1.2 — Parallelogram △ABD ≡ △CDB

AB = CD (opposite sides of parallelogram are equal).
AD = CB (opposite sides of parallelogram are equal).
BD = BD (common side).
Therefore △ABD ≡ △CDB (SSS).

1.3 — Co-interior angles in terms of x

Co-interior angles between parallel lines sum to 180°:
x + (3x − 20) = 180.
4x = 200, so x = 50°.

1.4 — Midpoint theorem via similarity

∠A is common to △ADE and △ABC.
AD/AB = 1/2 (D is midpoint of AB). AE/AC = 1/2 (E is midpoint of AC).
Therefore △ADE ~ △ABC (SAS similarity) with scale factor 1/2.
Hence DE = (1/2) × BC. (And ∠ADE = ∠ABC, so DE ∥ BC.)

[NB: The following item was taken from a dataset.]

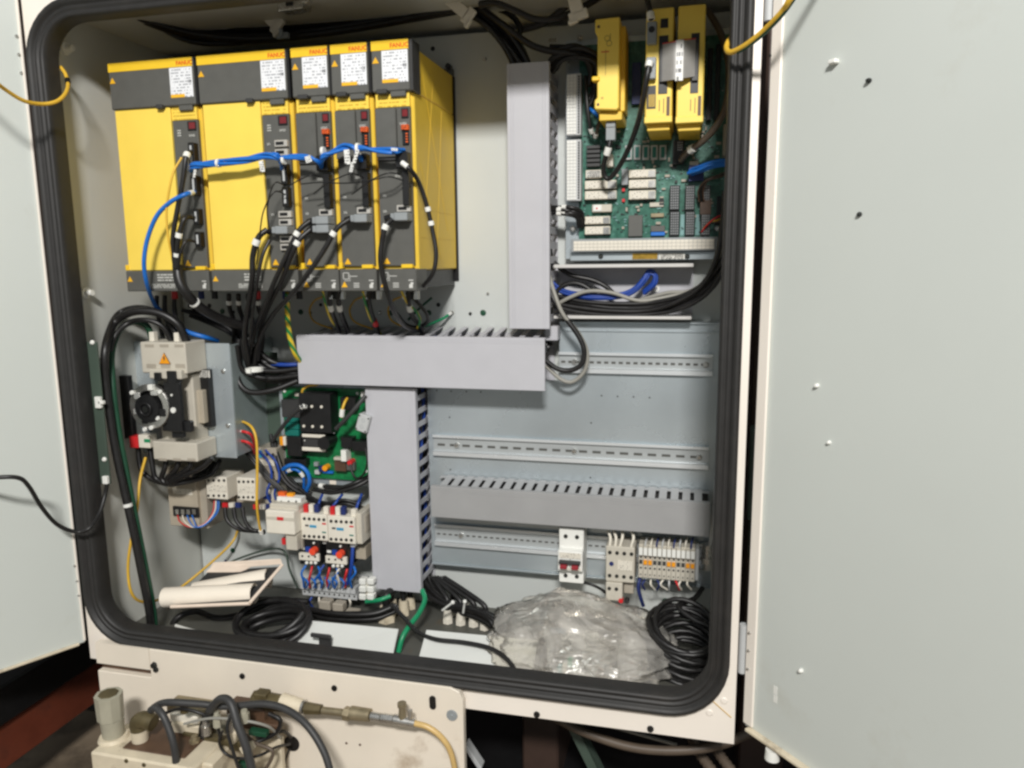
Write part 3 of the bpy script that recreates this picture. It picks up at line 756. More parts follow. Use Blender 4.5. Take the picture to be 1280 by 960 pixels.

1.5 — Rhombus with a 60° angle

All sides equal → rhombus. Adjacent angles are co-interior, so they sum to 180°.
If one angle is 60°, the adjacent angle is 120°. Opposite angles are equal.
Angles: 60°, 120°, 60°, 120°.

1.6 — △ADE with DE ∥ BC

△ADE ~ △ABC by AAA, so the angles match.
∠A = 40° (common). ∠ADE = ∠ABC = 70° (corresponding angles, DE ∥ BC).
∠AED = 180° − 40° − 70° = 70°.
So △ADE has angles 40°, 70°, 70°.

2 — Find the mistake

(a) The mistake is on Line 3 (which then makes Line 4 invalid).
(b) ∠B is the angle at vertex B, which lies between sides AB and BC — not between AB and AC. The included angle between AB and AC is ∠A. So the equal angles ∠B = ∠E are not the included angles between the two given pairs of equal sides, and SAS does not apply.
(c) To apply SAS we would need ∠A = ∠D (the angle included between AB and AC). Alternatively, since AB = DE = 6, ∠B = ∠E and AC = DF = 8 (a non-included angle), this is the ambiguous SSA case for congruence and the proof shown is invalid as stated.

3 — Open-ended (sample solution)

Figure: A parallelogram ABCD with AB ∥ CD. Inside, a diagonal AC is drawn, and along that diagonal the triangle △ACD is identified. Given: ∠DAB = 110°, AD = DC (so △ACD is isosceles).

Unknown: ∠DCA.

Working:
∠ADC = 180° − 110° = 70° (co-interior angles between parallel lines AB ∥ CD).
∠DAC = ∠DCA (base angles of isosceles △ACD, since AD = DC).
In △ACD: ∠DAC + ∠DCA + ∠ADC = 180° → 2 × ∠DCA + 70° = 180° → ∠DCA = 55°.
Facts used: co-interior angles between parallel sides of a parallelogram, isosceles triangle base-angle property, 180° triangle angle sum.

Marking: 1 for a sensible figure combining at least three facts, 1 for choosing and clearly stating an unknown, 1 for correct statement-plus-reason working, 1 for correctly naming the Lesson 14 facts used. Any valid figure earning the unknown by valid reasoning is acceptable.